Monday, February 22, 2016

Journal Six - Matthew Glenn

A character other than Ishmael that I felt was important in this story was Laura Simms. Although she was not talked about much in the story, she was the reason Beah had been able to leave Freetown and move to New York City. She provided a safe haven for him in a time of need and aided him while he started a new life. Even though the story doesn't tell of when Beah reaches New York to live, in chapter 20 he briefly shares how they will become close in the years to follow, he says, "When she became my mother years later,"(pg 197). He also says, "I didn't know Laura's house was going to be my future home."(pg 200).

At first it seemed that rehabilitation was not possible. From disobeying the rules, to violent outburst, Ishmael made it clear that he did not like taking orders from civilians. After some time he overcame those obstacles and was a different person. As the expression goes, you can lead a horse to water, but you can't make him drink it. Ishmael was given the resources to start his rehabilitation, but at first refused. Eventually, he came around to the idea and began changing. I do believe that rehabilitation is possible, but I also believe that someone must decide to begin the healing process their self.

I would not have any issues if Ishmael was moving into my neighborhood. Even though he had trouble at first with rehabilitation, Ishmael made a drastic life change and could control his anger much better than before.

I feel a great lesson to be taken from A Long Way Gone would be that our past doesn't define our future. When life is not going in your favor, find the courage to change what you can. In chapter 21 Ishmael says, "I had to leave, because I was afraid if I stayed in Freetown any longer, I was going to end up being a soldier again or my former army friends would kill me if I refused."(pg 209). At that point his future in Freetown was uncertain, and the possible outcomes were not looking good. Ishmael found the courage to leave and start a new life in New York City.
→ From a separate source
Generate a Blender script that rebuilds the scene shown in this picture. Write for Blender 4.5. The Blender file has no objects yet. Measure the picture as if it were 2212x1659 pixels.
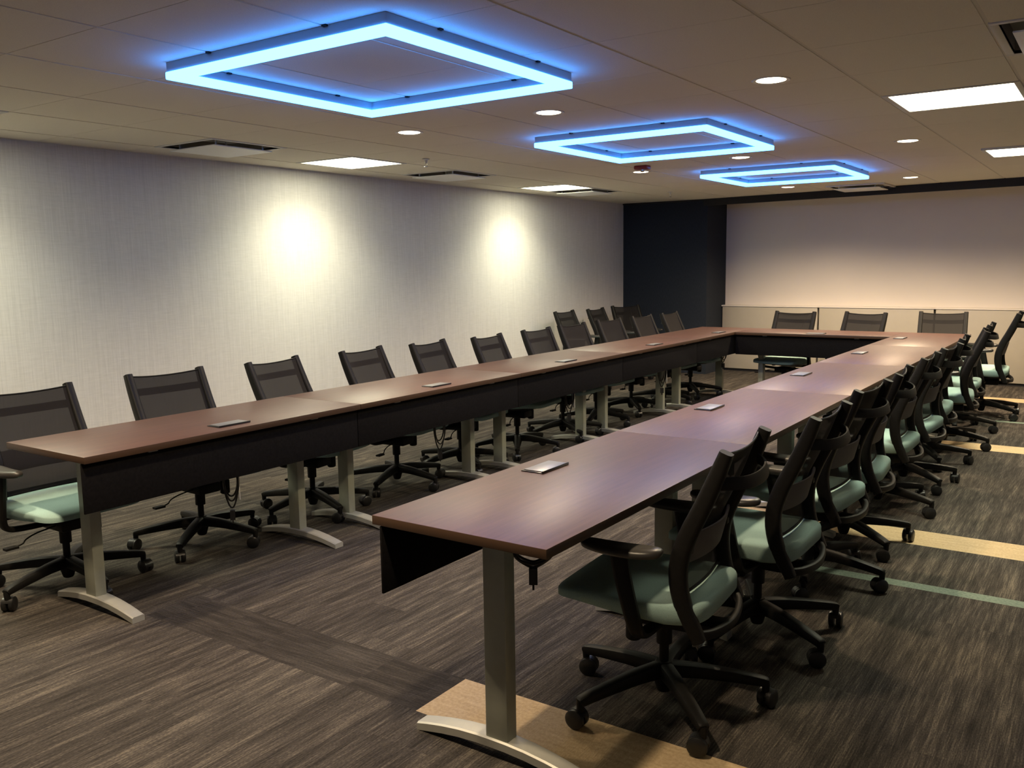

When the end of the book came, I was left wondering about what happened after Ishmael moved to New York City. I was curious what type of work he has done since moving and the challenges he faced after arriving in NYC to live. What I have been able to find is that once Ishmael made it to NYC, he attended the United Nations International School, then earned a degree in Political Science from Oberlin College. By 2007 Beah became the UNICEF's Advocate for Children Affected by War and also started the Ishmael Beah foundation to help children of war. Beah co-founded the Network of Young People Affected by War in 2008 and is Vice-Chair of Narrative 4.


  1. Laura was definitely a very important character in this story and in Ishmael's life. I'm sure he will be forever grateful. She saved him from the possibility of having to repeat him experience of being a child soldier. If that would have happened there's no saying how well he would have came trough it or if he would have came through it the second time.

  2. I like you you open your discussion for rehab with "it seems impossible". It sets a mind set of how some people see it differently than other. I said it is possible, but without saying it might not be possible

  3. i like that you talked alittle bit about laura more then what the book told us she was important person to Ishmael.